For this 4 to 5 page essay (typed and documented in MLA style), I’d like you to analyze one facet of your own cultural identity, focusing on an area of your social self which you find most significant. Some areas you may choose to work with include ethnicity, race, gender, religion, social class, sexual orientation, age, regional or geographical influences (place, home), family, nationality, body type or markings, obsessions, clothing, media—whatever elements in our culture you feel define one important part of who you are. You are looking for strong influences that awakened you to an aspect of yourself, experiences that changed you or that made you aware of what you wanted or lacked; that helped you set goals or define limits. Ultimately, your task is to show those parts of your life which you feel reveal important aspects of who you are, connecting experiences and incidents you have had to the broader cultural context of American society.

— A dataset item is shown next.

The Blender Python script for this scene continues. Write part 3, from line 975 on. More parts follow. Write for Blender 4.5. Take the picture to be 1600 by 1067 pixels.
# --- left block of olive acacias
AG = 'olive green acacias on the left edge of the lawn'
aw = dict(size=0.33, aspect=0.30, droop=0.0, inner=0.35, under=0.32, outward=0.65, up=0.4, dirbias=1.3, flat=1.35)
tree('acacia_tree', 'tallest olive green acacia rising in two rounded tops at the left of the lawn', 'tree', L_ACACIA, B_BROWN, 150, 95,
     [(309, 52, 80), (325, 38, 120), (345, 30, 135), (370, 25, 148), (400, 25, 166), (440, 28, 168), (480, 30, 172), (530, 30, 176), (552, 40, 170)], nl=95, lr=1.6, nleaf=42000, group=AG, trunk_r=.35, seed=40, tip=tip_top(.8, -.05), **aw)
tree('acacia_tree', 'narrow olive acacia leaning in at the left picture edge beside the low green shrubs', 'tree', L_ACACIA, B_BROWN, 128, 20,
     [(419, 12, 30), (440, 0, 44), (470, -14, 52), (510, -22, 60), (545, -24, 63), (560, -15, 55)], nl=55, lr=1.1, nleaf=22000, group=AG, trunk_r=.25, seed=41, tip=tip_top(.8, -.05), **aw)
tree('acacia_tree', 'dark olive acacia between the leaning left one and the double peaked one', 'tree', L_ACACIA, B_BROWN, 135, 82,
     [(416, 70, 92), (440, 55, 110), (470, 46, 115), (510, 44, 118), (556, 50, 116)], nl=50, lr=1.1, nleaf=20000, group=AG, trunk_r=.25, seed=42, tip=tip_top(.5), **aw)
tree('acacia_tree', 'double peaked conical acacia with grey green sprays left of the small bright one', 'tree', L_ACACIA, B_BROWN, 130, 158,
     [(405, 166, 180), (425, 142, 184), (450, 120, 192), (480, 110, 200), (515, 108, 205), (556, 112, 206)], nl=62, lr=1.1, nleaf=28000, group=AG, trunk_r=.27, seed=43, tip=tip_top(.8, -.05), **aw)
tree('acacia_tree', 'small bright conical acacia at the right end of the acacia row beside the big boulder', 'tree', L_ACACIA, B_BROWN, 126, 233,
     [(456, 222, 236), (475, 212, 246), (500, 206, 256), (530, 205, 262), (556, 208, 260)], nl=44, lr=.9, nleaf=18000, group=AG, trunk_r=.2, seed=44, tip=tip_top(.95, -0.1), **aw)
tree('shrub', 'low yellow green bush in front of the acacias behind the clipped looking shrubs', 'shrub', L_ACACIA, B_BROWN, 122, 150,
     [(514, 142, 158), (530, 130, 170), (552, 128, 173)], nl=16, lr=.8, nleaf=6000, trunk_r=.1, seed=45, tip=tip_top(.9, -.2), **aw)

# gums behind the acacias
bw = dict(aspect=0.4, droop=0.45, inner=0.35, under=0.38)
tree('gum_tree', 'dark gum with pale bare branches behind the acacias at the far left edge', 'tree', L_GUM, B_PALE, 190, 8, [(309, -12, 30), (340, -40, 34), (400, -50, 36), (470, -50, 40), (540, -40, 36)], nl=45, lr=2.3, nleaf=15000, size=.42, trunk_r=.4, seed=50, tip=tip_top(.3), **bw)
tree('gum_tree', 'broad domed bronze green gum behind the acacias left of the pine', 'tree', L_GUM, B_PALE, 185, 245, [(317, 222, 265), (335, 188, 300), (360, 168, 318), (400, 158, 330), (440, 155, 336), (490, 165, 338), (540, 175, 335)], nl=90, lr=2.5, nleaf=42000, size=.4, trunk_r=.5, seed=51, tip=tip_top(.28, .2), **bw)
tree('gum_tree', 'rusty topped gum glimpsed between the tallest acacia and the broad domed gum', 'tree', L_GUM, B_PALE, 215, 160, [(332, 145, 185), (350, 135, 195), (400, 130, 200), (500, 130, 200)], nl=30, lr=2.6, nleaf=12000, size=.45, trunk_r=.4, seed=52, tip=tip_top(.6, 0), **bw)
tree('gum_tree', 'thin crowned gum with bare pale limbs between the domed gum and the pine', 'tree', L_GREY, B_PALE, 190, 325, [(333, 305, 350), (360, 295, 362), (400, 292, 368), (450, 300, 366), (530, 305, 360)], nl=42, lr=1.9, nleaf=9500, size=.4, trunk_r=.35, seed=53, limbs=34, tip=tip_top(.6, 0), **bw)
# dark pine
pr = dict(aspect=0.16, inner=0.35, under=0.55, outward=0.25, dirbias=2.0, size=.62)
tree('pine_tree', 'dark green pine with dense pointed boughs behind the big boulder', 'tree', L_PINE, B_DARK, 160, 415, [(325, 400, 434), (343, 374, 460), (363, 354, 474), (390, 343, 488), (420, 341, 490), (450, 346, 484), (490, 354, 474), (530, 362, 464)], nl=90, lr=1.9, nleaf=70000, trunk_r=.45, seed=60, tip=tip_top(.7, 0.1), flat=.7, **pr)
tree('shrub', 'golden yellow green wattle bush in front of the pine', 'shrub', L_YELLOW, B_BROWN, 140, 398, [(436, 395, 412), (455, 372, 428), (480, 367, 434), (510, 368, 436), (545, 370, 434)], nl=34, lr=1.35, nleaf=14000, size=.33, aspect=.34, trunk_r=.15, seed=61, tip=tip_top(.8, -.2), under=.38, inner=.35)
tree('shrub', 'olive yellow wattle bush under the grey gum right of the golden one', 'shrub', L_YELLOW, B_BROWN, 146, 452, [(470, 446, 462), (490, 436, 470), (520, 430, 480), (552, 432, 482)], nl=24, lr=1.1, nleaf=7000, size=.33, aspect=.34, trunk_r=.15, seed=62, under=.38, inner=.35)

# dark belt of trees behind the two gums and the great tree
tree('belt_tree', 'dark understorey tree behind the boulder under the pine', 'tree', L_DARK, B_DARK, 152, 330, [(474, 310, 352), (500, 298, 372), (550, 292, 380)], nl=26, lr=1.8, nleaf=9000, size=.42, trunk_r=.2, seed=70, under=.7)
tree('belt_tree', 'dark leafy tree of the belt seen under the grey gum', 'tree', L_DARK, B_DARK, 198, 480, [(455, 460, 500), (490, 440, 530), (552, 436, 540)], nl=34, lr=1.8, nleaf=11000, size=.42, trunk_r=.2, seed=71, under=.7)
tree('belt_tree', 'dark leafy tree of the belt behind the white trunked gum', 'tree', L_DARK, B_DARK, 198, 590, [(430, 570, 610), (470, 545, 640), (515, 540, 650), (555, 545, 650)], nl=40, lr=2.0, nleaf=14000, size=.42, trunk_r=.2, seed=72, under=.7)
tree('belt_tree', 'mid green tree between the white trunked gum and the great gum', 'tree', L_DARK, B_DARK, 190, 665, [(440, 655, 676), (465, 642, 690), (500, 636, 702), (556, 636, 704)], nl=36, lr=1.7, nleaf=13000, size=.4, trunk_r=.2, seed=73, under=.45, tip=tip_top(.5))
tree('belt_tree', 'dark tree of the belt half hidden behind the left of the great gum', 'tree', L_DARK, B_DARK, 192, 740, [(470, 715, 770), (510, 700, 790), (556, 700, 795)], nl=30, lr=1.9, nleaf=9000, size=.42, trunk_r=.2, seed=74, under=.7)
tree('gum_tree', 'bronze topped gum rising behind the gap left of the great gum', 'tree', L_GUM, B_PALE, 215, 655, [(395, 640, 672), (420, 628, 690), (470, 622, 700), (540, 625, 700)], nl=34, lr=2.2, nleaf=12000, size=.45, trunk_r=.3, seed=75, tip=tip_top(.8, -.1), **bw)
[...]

You must choose as a topic something you share with others so that you can read about it and deepen your understanding of this identity issue as “cultural.” In your essay, you will have to cite and use information from at least 2 sources, so the topic must connect your identity issue with something out there in the broader culture that others have also experienced and written about. (NOTE: Do not choose something so intensely personal and sensitive that you would be embarrassed to write honestly and fully about it; choose instead an identity issue whose personal nature would not make you uncomfortable to share with classmates as well as your instructor.) You must conclude with an analysis of ways in which your individual identity marks you as a part of a larger group—ways in which our very selves are shaped by a complex interaction between us and the surrounding culture.

Structure: Your essay is not merely the narration of an important personal experience, i.e., you are not just telling your life story. You must find an aspect of your life which reveals your identity as a product of the cultural environment in which you have found yourself. Begin with an introduction which identifies one or more areas of culture which have impacted your sense of who you are. Your thesis should then locate as narrow a focus as you can.
Develop your essay in three ways: 1) give details about those experiences in your life relevant to the cultural focus of your essay; 2) analyze the impact of culture on you (and perhaps you on your culture), defining terms and concepts and explaining how your sense of identity was molded by these experiences; and 3) bring in research information to provide background and supporting evidence for your analysis of the ways in which culture helped define your sense of self. You want to conclude by answering this question: How did I get to be the person I am? You will answer this question not through a philosophical analysis, however, but through an analysis of the people around you (i.e., your culture). Your essay will then explore your life through discussion of a vital element of your cultural environment. You will use lots of detailed examples and descriptions of experiences to explain—with the help of ideas from a few sources—something central about your identity.
You may choose to structure the paper around an experience, a moment, that changed the way you think about an aspect of culture as it relates to your sense of self: establish how you looked at things before, describe the changing experience(s), and analyze how you looked at them afterwards. Be sure to define the pivotal moment in great detail and to situate your experience in the larger context of culture (you can agree or disagree with the ideas you found in your research). You may instead choose a sequence of experiences illustrating the development of an aspect of your identity over time.
Keep in mind that you’re writing to a reader who does not know you well and is interested in your background as well as your assessment of your own life. Though your essay is exploratory, you do want to convey to this person your understanding of yourself through the lens of culture, whether in rebellion against or in conformity to social and environmental influences.

Criteria For Grading: The general standards for any effective college essay apply here. An “A” paper for this assignment has fresh and clear ideas, displays a consistent and genuine voice, presents a focused thesis which unifies the entire essay, exhibits a controlled paragraph organization and sentence structure, develops and supports its ideas fully, uses clear logic and convincing evidence, demonstrates apt choice of words, and adheres to the conventions of standard written English. Especially important in this assignment are the focus on one cultural influence key to your understanding of yourself, analysis of this cultural issue through specific details and examples from your life, and integration of your ideas and sources to create a rich cultural context for your definition of self—your cultural autobiography.